A line arrangment is a family of straight lines in $\Bbb R^2$. It is simplicial if all regions are triangles. Grünbaum and Cuntz did a lot of work in enumerating the finite simplicial arrangements (which are surprisingly rare) but there is still no full proof of completeness. I am looking for similar attempts for arrangements of infinitely many lines that are still discrete in the sense that every disc intersects only finitely many lines. I call them affine arrangements because of their relation to the affine reflection groups (see below). I have several questions:

Questions:

  1. Have there been made similar attempts at enumerating the affine simplicial arrangments?
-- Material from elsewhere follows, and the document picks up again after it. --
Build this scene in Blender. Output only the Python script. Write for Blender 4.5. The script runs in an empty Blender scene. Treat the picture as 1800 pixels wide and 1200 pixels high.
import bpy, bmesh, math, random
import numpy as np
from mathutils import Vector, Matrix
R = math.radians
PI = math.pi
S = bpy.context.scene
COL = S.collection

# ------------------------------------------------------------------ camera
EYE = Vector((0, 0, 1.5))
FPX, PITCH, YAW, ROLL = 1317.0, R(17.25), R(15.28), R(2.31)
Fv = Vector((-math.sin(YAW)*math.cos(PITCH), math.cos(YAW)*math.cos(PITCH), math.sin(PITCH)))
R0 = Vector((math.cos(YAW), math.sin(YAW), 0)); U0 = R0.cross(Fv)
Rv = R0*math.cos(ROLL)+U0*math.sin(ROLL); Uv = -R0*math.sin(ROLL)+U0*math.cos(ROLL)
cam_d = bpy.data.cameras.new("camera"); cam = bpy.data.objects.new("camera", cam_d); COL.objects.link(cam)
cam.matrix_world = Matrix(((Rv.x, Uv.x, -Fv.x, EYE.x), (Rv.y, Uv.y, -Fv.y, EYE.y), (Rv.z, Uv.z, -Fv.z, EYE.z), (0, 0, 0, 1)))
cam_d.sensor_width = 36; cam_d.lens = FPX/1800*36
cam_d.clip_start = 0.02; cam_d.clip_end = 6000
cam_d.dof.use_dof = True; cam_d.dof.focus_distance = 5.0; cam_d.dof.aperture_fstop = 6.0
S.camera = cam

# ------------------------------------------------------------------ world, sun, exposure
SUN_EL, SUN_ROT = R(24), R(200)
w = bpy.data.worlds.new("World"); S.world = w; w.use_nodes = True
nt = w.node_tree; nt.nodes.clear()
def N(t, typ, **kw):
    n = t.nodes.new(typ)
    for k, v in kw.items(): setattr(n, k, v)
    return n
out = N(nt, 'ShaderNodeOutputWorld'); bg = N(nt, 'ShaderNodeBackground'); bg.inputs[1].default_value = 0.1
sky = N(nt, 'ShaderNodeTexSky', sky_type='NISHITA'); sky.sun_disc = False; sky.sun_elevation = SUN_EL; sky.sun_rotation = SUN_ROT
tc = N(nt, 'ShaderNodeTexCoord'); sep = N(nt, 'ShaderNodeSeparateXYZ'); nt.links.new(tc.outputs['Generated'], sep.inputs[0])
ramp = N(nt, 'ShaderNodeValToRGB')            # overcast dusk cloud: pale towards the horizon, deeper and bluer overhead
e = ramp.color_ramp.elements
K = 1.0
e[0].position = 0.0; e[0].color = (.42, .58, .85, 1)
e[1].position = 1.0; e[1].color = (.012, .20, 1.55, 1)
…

Do they seem to be similarly rare like the finite arrangements?
  2. I do not know whether every affine simplicial arrangement must be periodic or must have a maximum number of lines intersecting in a point. Is anything know about that? Is there an enumeration if we restrict to, say, the periodic arrangements?

The family of reflection lines of an affine reflection group in $\Bbb R^2$ gives an affine simplicial arrangement. There are three arrangements that can be obtained in this way:

Others can be obtained as restrictions of reflection arrangements from higher dimension. For example, the following arrangement is the intersetion of the hyperplanes of the affine $\tilde E_8$ reflection group with a 2-dimensional flat.

In the finite case there exist arrangements that are not known to be related to any reflecion group, whether 2-dimensional or higher. I wonder this can happen for affine arrangements as well.